Terkadang, fase benjol akhir juga disebut “cembung akhir”. Penamaan “Bulan Susut” dikarenakan cahaya Matahari yang mengenai permukaan Bulan yang menghadap Bumi semakin menyusut/berkurang.
7. Bulan Perbani [Kwartir] Akhir
Yakni konfigurasi ketika Matahari-Bumi-Bulan membentuk sudut siku-siku (tepat 90 derajat) jika diamati dari atas bidang ekliptika dan berada di sebelah barat Matahari jika diamati dari pengamat di permukaan Bumi. Bulan Perbani Akhir umumnya terbit saat tengah malam, berkulminasi saat Matahari terbit dan terbenam saat tengah hari (ketika Matahari mengalami kulminasi/mencapai titik tertinggi di atas ufuk). Saat fase Bulan Perbani, gaya diferensial (gaya pasang surut) yang ditimbulkan oleh Matahari dan Bulan memiliki arah yang saling tegak lurus, sehingga resultan gaya diferensialnya menjadi minimal.

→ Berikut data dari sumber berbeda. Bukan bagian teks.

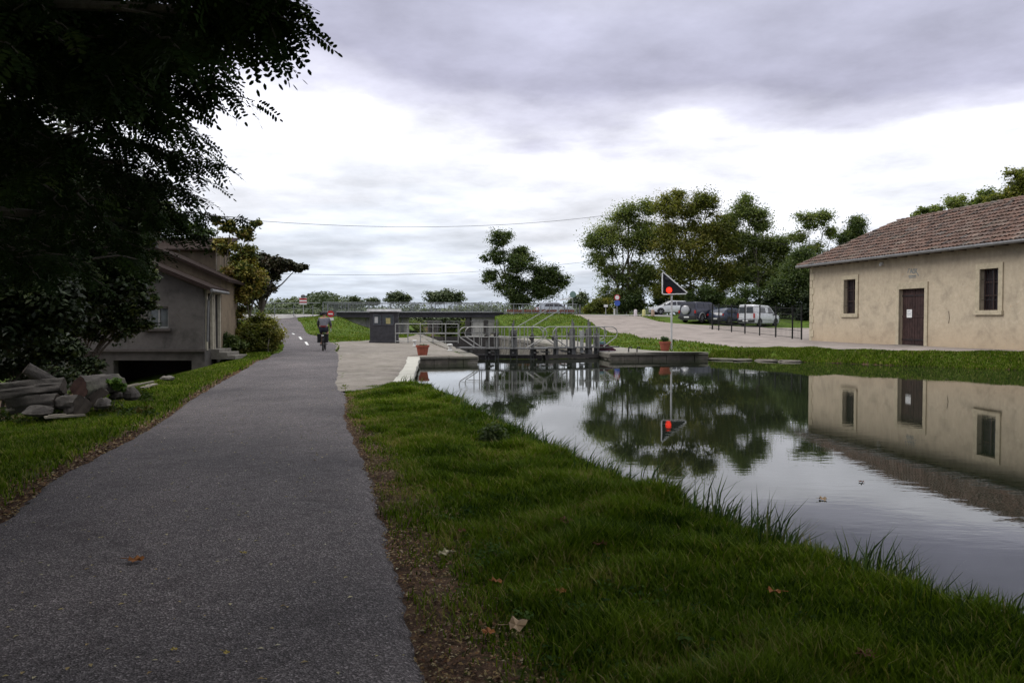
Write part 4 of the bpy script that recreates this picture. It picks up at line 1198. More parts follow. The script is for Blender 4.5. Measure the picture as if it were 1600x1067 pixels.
# stairs up the embankment with two handrails
a = gz(820, 524, .38); b = at(872, 492.5, a.y + 11)
st_ = thing('embankment_steps', 'concrete steps with two steel handrails climbing the grass bank', 'steps', (a.x, a.y, .3))
d = Vector((b.x - a.x, b.y - a.y, 0)); L = d.length; d.normalize(); sd_ = Vector((d.y, -d.x, 0)); rise = b.z - .3
q = MB(); ns = 12
for k in range(ns): q.box(Vector((0, 0, 0)) + d * (L * (k + .5) / ns) + Vector((0, 0, rise * (k + 1) / ns - .2 + .06)), (L / ns + .01, 1.0, .4), math.atan2(d.y, d.x))
q.build('treads', M_stone_m, st_, local=True)
for s_2 in (-.6, .6):
    q = MB(); o_ = sd_ * s_2
    q.tube([o_ + Vector((0, 0, .75)), o_ + d * L + Vector((0, 0, rise + .75))], .035, 6)
    for k in range(6): q.tube([o_ + d * (L * k / 5) + Vector((0, 0, rise * k / 5 - .1)), o_ + d * (L * k / 5) + Vector((0, 0, rise * k / 5 + .75))], .028, 6)
    q.build('handrail', mat('galvanised_tube', (.33, .33, .33), .45), st_, local=True, smooth=True)

# road signs
M_post = mat('grey_sign_post', (.38, .39, .40), .45, metal=.4, scale=10, var=.15, bumps=0)
M_sr = mat('sign_red', (.42, .035, .04), .45, bumps=0, var=.1); M_sw = mat('sign_white', (.68, .68, .68), .45, bumps=0, var=.1); M_sb = mat('sign_blue', (.05, .10, .38), .45, bumps=0, var=.1)
M_sk = mat('sign_back', (.10, .10, .11), .5, bumps=0)
RX = Matrix.Rotation(PI / 2, 3, 'X')
def disc(q, x, z, r, y=-.04, th=.015): q.lathe((x, y, z), [(r, 0), (r, th), (.001, th)], 24, RX)
def sign_post(name, label, base, h, cat='road sign', r=.028, m=None):
    t_ = thing(name, label, cat, base); q = MB(); q.tube([(0, 0, -.1), (0, 0, h)], r, 8); q.build('post', m or M_post, t_, local=True, smooth=True); return t_
b_ = gz(517, 526, .35); s_ = 1
t_ = sign_post('no_entry_sign', 'round red and white road sign over a small white plate behind the cyclist', b_, at(517, 485, b_.y).z - b_.z)
zc_ = at(517, 490.5, b_.y).z - b_.z
q = MB(); disc(q, 0, zc_, .25); q.build('sign_disc', M_sr, t_, local=True)
q = MB(); q.box((0, -.062, zc_), (.34, .008, .09)); q.build('white_bar', M_sw, t_, local=True)
q = MB(); q.box((0, -.05, zc_ - .38), (.46, .015, .2)); q.build('plate', M_sw, t_, local=True)
q = MB(); q.box((.28, -.02, zc_ + .02), (.3, .02, .42)); q.build('second_sign_back', M_sk, t_, local=True)
b_ = at(474, 492, 72); t_ = sign_post('red_white_sign', 'square red and white sign high on the road left of the bridge', b_, 1.6)
q = MB(); q.box((0, -.05, 1.25), (.66, .02, .62)); q.build('plate', M_sw, t_, local=True)
q = MB(); q.box((0, -.065, 1.42), (.66, .01, .16)); q.build('red_band', M_sr, t_, local=True); q = MB(); q.box((0, -.065, 1.12), (.66, .01, .14)); q.build('red_band', M_sr, t_, local=True)
q = MB(); q.lathe((0, 0, 1.58), [(.2, 0), (.22, .15), (.08, .24), (.01, .25)], 12); q.build('dark_cap', M_sk, t_, local=True)
b_ = at(964, 491.5, 73); t_ = sign_post('round_sign_pair', 'round red-rimmed sign over a blue one on a grey post by the ramp', b_, 1.85)
q = MB(); disc(q, 0, 1.55, .27); q.build('sign_disc', M_sr, t_, local=True); q = MB(); disc(q, 0, 1.55, .19, -.06, .008); q.build('disc_centre', M_sw, t_, local=True)
q = MB(); disc(q, .02, 1.05, .27); q.build('blue_disc', M_sb, t_, local=True)
b_ = at(946.5, 492, 73); t_ = sign_post('small_white_sign', 'small white plate sign on a thin post by the ramp', b_, .95)
q = MB(); q.box((0, -.04, .82), (.36, .015, .2)); q.build('plate', M_sw, t_, local=True)
b_ = at(960, 491.8, 73.5); q = MB(); q.box((0, 0, .2), (.14, .14, .55)); q.box((0, 0, .52), (.18, .18, .08)); o = q.build('marker_post', mat('chalky_white_paint', (.62, .62, .60), .6), None, local=True); o.location = b_; tag(o, 'stubby white marker post beside the round red and blue signs', 'post')
b_ = at(895, 491, 75); t_ = sign_post('direction_sign', 'tall post with a green-grey rounded sign near the top of the steps', b_, 2.2)
q = MB(); disc(q, 0, 1.85, .3); q.build('sign_disc', mat('sign_grey_green', (.16, .24, .22), .5, bumps=0), t_, local=True)
q = MB(); q.prism([(-1.2, -.03, 1.25), (.0, -.03, 1.5), (0, -.03, 1.62), (-1.25, -.03, 1.38)], (0, .02, 0)); q.build('arm', M_sw, t_, local=True)
for k, (x, lb) in enumerate([(882, 'dark slim post at the top of the steps, nearest the steps'), (906, 'dark slim post at the ramp top right of the tall green sign')]):
    b_ = at(x, 491, 74); q = MB(); q.box((0, 0, .35), (.13, .13, 1.0)); q.box((0, 0, .87), (.16, .16, .05)); o = q.build('dark_post', M_sk, None, local=True); o.location = b_; tag(o, lb, 'post', 'dark posts at the ramp top')
for k, (x, cc) in enumerate([(993, (.55, .50, .52)), (1006, (.50, .48, .22)), (1020, (.36, .26, .2))]):
    b_ = at(x, 491.2, 72.5); q = MB(); q.lathe((0, 0, -.15), [(.16, 0), (.15, .5), (.10, .58), (.01, .6)], 10)
    o = q.build('wooden_stake', mat('stake_paint_%d' % k, cc, .8, scale=8), None, local=True, smooth=True); o.location = b_
    tag(o, ['stubby whitish stake on the verge, left of the parked white car', 'stubby yellowish stake on the verge by the parked white car', 'reddish brown stake right at the nose of the parked white car'][k], 'stake', 'stakes along the verge')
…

Kondisi ini disebut juga sebagai pasang perbani (neap tide). Bulan Perbani Akhir yang terlihat saat tengah malam dijadikan sebagai penanda masuknya fase paruh gelap (dark fortnight) dalam kalender candrakala Sunda. Untuk konfigurasi planet yang serupa dengan Bulan perbani (seperti pada Merkurius dan Venus), fase perbani dapat disebut juga kuadratur maupun dikotomi (dichotomy)
8. Bulan Sabit Akhir
Yakni konfigurasi ketika Matahari-Bumi-Bulan membentuk sudut lancip (kurang dari 90 derajat) jika diamati dari atas bidang ekliptika dan berada di sebelah barat Matahari jika diamati dari pengamat di permukaan Bumi. Bulan Sabit Awal umumnya terbit sebelum Matahari terbit dan terbenam sebelum Matahari terbenam. Penamaan “sabit” karena bentuknya menyerupai sabit/arit yang digunakan untuk menyiangi rumput dan gulma di pekarangan.